Il messaggio di Gesù è sempre lo stesso ed è sconvolgente. E’ lui il re giusto, portatore di pace,
annunziato dal profeta. La sua regalità è mitezza, compassione, servizio, perdono, amore. La sua
onnipotenza sta nella debolezza, la sua grandezza nell’umiltà. Dissolve nella misericordia la violenza
dei nostri errori, gli sbagli, i tradimenti, le perversioni, le ingiustizie, per insegnarci a trarre il
bene dal male, la vita dalla morte.

Presto usciremo dall’angoscia che ci attanaglia. Saremo chiamati a progettare il futuro, “whatever
it takes” (qualunque cosa serva). Sta a noi inventare una società nuova, più bella, sostenibile,
umana, fraterna, accogliente, come fecero i nostri padri. E la strada da seguire è già tracciata.
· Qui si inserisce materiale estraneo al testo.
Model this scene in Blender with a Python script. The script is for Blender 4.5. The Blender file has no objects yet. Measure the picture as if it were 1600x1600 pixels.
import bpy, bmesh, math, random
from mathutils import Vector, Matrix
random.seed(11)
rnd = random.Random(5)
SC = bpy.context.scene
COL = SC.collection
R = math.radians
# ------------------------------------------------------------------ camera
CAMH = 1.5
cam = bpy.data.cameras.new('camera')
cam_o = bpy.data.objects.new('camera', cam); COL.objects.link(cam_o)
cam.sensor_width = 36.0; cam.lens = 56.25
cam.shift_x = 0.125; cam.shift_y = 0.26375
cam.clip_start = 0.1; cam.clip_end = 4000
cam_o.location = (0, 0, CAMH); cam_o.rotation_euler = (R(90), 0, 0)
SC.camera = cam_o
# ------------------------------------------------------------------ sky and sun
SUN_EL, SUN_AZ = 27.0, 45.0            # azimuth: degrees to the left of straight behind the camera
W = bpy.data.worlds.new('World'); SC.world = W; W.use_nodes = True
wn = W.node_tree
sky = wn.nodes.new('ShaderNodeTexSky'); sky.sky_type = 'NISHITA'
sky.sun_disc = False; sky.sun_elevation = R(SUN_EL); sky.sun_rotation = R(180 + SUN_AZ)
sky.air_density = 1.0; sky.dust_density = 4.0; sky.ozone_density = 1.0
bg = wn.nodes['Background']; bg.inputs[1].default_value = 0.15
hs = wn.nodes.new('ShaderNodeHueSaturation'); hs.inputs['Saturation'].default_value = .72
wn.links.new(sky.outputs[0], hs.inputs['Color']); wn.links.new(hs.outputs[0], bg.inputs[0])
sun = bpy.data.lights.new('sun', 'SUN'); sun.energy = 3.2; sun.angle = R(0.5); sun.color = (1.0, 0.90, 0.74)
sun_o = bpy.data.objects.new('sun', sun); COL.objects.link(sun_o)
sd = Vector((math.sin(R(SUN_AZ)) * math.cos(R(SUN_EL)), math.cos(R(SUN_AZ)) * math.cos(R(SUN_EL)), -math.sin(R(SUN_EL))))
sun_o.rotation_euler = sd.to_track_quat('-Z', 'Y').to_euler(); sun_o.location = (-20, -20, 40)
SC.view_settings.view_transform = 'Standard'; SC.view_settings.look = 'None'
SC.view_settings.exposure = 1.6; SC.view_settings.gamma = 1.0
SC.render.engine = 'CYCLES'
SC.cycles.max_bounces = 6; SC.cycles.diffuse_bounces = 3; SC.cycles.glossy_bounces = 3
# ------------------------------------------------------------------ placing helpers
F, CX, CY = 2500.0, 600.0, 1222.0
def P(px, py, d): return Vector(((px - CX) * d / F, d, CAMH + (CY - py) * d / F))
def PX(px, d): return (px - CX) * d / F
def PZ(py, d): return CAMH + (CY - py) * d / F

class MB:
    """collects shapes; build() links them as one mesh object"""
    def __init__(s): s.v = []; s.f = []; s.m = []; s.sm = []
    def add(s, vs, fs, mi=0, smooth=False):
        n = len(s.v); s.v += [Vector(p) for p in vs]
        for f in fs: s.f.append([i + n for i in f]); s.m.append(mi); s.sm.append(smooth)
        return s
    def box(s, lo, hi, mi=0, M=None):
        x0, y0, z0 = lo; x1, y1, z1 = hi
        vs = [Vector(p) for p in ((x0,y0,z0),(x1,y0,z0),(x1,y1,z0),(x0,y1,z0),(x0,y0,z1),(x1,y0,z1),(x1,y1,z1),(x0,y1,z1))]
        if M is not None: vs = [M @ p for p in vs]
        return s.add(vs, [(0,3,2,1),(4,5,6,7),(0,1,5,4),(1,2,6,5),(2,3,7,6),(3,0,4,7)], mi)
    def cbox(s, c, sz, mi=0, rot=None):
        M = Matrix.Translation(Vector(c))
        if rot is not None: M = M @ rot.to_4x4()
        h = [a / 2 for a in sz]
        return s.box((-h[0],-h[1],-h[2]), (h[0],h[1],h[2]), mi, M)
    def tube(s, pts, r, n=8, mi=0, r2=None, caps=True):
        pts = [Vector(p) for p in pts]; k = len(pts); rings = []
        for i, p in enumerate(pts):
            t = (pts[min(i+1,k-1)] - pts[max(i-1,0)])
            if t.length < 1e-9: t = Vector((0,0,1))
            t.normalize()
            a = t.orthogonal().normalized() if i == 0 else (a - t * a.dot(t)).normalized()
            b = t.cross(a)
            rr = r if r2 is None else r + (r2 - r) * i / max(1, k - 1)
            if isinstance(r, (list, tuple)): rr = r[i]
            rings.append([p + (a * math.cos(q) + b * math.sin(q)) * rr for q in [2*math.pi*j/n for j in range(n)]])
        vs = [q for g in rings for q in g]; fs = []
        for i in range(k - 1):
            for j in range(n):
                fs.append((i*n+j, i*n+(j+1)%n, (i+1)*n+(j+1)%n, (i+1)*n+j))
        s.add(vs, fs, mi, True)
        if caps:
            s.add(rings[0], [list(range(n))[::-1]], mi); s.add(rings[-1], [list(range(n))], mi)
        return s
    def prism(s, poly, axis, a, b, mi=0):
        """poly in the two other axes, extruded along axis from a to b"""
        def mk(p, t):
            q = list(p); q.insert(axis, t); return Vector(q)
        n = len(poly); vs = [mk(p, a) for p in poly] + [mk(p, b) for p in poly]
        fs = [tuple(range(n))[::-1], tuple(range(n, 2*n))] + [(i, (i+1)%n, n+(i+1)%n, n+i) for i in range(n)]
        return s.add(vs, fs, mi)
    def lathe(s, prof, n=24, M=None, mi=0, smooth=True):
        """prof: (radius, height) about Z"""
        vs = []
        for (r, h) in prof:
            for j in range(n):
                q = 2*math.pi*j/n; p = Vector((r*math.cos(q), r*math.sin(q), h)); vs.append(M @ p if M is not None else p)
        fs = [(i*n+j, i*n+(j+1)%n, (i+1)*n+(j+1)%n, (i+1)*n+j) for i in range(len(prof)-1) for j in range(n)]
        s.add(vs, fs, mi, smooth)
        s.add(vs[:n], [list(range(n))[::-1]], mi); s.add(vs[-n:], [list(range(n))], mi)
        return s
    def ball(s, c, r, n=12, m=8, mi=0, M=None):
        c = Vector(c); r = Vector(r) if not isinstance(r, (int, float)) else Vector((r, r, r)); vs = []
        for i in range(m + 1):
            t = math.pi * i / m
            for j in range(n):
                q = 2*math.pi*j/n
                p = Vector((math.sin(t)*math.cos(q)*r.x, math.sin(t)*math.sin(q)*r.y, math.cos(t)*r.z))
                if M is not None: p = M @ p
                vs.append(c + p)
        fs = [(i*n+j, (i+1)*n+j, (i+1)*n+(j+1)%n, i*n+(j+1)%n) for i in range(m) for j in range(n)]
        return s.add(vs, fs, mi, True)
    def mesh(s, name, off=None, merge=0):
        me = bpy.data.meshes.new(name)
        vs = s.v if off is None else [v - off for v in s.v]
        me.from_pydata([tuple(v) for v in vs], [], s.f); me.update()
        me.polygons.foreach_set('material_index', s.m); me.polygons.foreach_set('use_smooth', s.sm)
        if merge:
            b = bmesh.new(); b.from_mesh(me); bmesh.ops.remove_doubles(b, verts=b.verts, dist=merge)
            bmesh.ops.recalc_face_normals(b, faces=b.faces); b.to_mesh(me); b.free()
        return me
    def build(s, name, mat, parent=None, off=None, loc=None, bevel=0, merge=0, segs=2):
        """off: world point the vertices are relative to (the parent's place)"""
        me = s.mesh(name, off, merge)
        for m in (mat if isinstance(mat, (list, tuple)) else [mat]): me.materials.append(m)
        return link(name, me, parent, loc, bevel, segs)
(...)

L’ha percorsa Gesù prima di noi, il Dio fatto uomo. Porta lontano. Costruisce il suo regno. Vince la
morte. Instaura l’impero eterno della pace e della giustizia. Abbatte le frontiere. Rende gli uomini
fratelli. “Beati i miti, gli umili, gli afflitti, i poveri, gli operatori di pace, i perseguitati e gli assetati di
giustizia, i misericordiosi, i puri di cuore” (Mt 5, 1-12). L’intelligenza interiore dello spirito ci dice che
è tempo di impegnare tutte le nostre energie, perché questo accada.